**Exercise details:**
Copy each line exactly. Drop every picture.

**Source excerpt:**
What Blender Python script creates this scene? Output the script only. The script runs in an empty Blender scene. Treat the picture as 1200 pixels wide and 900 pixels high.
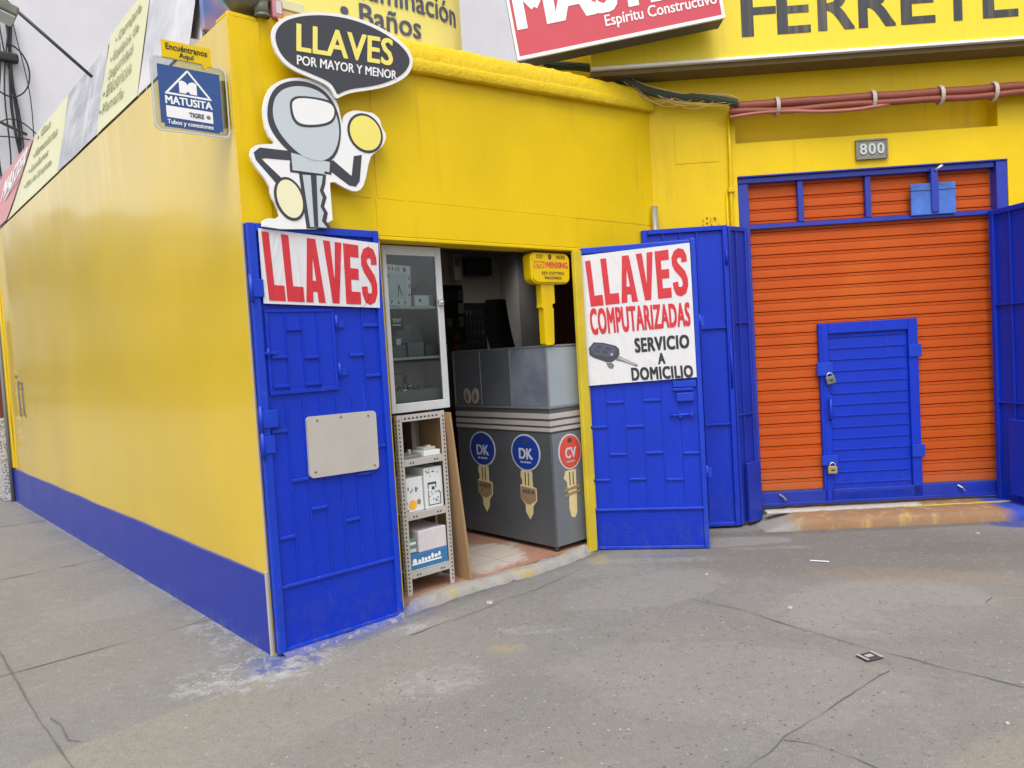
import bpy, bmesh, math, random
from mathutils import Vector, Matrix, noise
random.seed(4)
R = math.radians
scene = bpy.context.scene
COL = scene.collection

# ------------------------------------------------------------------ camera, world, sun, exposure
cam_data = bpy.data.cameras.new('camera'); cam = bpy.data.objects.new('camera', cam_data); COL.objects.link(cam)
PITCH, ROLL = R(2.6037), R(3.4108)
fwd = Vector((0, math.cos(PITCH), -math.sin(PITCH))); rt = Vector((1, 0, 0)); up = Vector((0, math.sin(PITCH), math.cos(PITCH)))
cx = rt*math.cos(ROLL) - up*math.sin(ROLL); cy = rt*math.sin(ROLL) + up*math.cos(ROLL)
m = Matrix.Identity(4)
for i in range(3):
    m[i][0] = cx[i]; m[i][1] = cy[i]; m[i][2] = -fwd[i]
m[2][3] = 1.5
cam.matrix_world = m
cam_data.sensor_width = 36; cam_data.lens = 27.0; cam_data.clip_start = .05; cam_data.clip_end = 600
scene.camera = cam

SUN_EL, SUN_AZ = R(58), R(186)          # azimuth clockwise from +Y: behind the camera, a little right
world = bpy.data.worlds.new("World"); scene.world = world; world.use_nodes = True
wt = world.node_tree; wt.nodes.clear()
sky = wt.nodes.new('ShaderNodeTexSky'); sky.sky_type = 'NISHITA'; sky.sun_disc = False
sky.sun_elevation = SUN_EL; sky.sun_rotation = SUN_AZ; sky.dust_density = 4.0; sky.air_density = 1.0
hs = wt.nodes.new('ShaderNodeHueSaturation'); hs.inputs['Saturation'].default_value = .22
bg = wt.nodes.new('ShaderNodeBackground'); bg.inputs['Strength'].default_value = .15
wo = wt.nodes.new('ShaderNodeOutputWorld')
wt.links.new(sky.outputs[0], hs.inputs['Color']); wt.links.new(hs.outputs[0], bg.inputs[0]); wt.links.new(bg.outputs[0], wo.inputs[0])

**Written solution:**
What Blender Python script creates this scene? Output the script only. The script runs in an empty Blender scene. Treat the picture as 1200 pixels wide and 900 pixels high.
import bpy, bmesh, math, random
from mathutils import Vector, Matrix, noise
random.seed(4)
R = math.radians
scene = bpy.context.scene
COL = scene.collection

# ------------------------------------------------------------------ camera, world, sun, exposure
cam_data = bpy.data.cameras.new('camera'); cam = bpy.data.objects.new('camera', cam_data); COL.objects.link(cam)
PITCH, ROLL = R(2.6037), R(3.4108)
fwd = Vector((0, math.cos(PITCH), -math.sin(PITCH))); rt = Vector((1, 0, 0)); up = Vector((0, math.sin(PITCH), math.cos(PITCH)))
cx = rt*math.cos(ROLL) - up*math.sin(ROLL); cy = rt*math.sin(ROLL) + up*math.cos(ROLL)
m = Matrix.Identity(4)
for i in range(3):
    m[i][0] = cx[i]; m[i][1] = cy[i]; m[i][2] = -fwd[i]
m[2][3] = 1.5
cam.matrix_world = m
cam_data.sensor_width = 36; cam_data.lens = 27.0; cam_data.clip_start = .05; cam_data.clip_end = 600
scene.camera = cam

SUN_EL, SUN_AZ = R(58), R(186)          # azimuth clockwise from +Y: behind the camera, a little right
world = bpy.data.worlds.new("World"); scene.world = world; world.use_nodes = True
wt = world.node_tree; wt.nodes.clear()
sky = wt.nodes.new('ShaderNodeTexSky'); sky.sky_type = 'NISHITA'; sky.sun_disc = False
sky.sun_elevation = SUN_EL; sky.sun_rotation = SUN_AZ; sky.dust_density = 4.0; sky.air_density = 1.0
hs = wt.nodes.new('ShaderNodeHueSaturation'); hs.inputs['Saturation'].default_value = .22
bg = wt.nodes.new('ShaderNodeBackground'); bg.inputs['Strength'].default_value = .15
wo = wt.nodes.new('ShaderNodeOutputWorld')
wt.links.new(sky.outputs[0], hs.inputs['Color']); wt.links.new(hs.outputs[0], bg.inputs[0]); wt.links.new(bg.outputs[0], wo.inputs[0])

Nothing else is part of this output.